● **Given request**: Reproduce all of the material word for word.

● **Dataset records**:
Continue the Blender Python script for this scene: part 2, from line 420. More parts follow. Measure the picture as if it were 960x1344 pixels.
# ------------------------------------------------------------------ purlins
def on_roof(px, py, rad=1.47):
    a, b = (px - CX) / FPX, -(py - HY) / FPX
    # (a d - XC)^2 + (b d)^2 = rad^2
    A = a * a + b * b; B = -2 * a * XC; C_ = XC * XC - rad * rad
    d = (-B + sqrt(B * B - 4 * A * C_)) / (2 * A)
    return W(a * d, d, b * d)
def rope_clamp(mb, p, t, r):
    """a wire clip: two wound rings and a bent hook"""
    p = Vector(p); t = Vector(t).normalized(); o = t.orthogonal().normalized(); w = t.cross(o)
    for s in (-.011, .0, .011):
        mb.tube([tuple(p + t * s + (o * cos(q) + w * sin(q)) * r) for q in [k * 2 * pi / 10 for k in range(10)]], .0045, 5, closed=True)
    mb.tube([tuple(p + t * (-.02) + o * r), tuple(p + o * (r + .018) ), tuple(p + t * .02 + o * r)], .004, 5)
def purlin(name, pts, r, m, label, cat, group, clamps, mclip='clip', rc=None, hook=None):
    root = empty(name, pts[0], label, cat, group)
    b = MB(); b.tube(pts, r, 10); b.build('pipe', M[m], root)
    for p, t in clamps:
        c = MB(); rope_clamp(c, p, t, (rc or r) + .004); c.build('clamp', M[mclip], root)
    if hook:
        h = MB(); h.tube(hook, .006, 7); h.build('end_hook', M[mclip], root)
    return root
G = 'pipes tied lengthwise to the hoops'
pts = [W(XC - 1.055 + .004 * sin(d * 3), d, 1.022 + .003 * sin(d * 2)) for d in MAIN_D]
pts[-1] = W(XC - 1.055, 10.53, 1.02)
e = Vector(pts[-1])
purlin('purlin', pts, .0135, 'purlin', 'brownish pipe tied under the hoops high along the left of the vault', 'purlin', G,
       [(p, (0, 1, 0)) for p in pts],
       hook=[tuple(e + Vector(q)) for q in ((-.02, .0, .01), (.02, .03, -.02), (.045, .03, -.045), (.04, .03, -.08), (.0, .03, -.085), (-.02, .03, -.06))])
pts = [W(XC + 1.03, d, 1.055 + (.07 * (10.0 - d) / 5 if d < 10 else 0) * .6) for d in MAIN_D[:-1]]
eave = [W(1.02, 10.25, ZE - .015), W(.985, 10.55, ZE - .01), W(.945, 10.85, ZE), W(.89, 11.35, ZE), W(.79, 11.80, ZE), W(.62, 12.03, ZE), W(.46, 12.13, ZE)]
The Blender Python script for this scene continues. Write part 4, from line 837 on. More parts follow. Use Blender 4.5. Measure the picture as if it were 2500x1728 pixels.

● **Response below**:
Continue the Blender Python script for this scene: part 2, from line 420. More parts follow. Measure the picture as if it were 960x1344 pixels.
# ------------------------------------------------------------------ purlins
def on_roof(px, py, rad=1.47):
    a, b = (px - CX) / FPX, -(py - HY) / FPX
    # (a d - XC)^2 + (b d)^2 = rad^2
    A = a * a + b * b; B = -2 * a * XC; C_ = XC * XC - rad * rad
    d = (-B + sqrt(B * B - 4 * A * C_)) / (2 * A)
    return W(a * d, d, b * d)
def rope_clamp(mb, p, t, r):
    """a wire clip: two wound rings and a bent hook"""
    p = Vector(p); t = Vector(t).normalized(); o = t.orthogonal().normalized(); w = t.cross(o)
    for s in (-.011, .0, .011):
        mb.tube([tuple(p + t * s + (o * cos(q) + w * sin(q)) * r) for q in [k * 2 * pi / 10 for k in range(10)]], .0045, 5, closed=True)
    mb.tube([tuple(p + t * (-.02) + o * r), tuple(p + o * (r + .018) ), tuple(p + t * .02 + o * r)], .004, 5)
def purlin(name, pts, r, m, label, cat, group, clamps, mclip='clip', rc=None, hook=None):
    root = empty(name, pts[0], label, cat, group)
    b = MB(); b.tube(pts, r, 10); b.build('pipe', M[m], root)
    for p, t in clamps:
        c = MB(); rope_clamp(c, p, t, (rc or r) + .004); c.build('clamp', M[mclip], root)
    if hook:
        h = MB(); h.tube(hook, .006, 7); h.build('end_hook', M[mclip], root)
    return root
G = 'pipes tied lengthwise to the hoops'
pts = [W(XC - 1.055 + .004 * sin(d * 3), d, 1.022 + .003 * sin(d * 2)) for d in MAIN_D]
pts[-1] = W(XC - 1.055, 10.53, 1.02)
e = Vector(pts[-1])
purlin('purlin', pts, .0135, 'purlin', 'brownish pipe tied under the hoops high along the left of the vault', 'purlin', G,
       [(p, (0, 1, 0)) for p in pts],
       hook=[tuple(e + Vector(q)) for q in ((-.02, .0, .01), (.02, .03, -.02), (.045, .03, -.045), (.04, .03, -.08), (.0, .03, -.085), (-.02, .03, -.06))])
pts = [W(XC + 1.03, d, 1.055 + (.07 * (10.0 - d) / 5 if d < 10 else 0) * .6) for d in MAIN_D[:-1]]
eave = [W(1.02, 10.25, ZE - .015), W(.985, 10.55, ZE - .01), W(.945, 10.85, ZE), W(.89, 11.35, ZE), W(.79, 11.80, ZE), W(.62, 12.03, ZE), W(.46, 12.13, ZE)]
The Blender Python script for this scene continues. Write part 4, from line 837 on. More parts follow. Use Blender 4.5. Measure the picture as if it were 2500x1728 pixels.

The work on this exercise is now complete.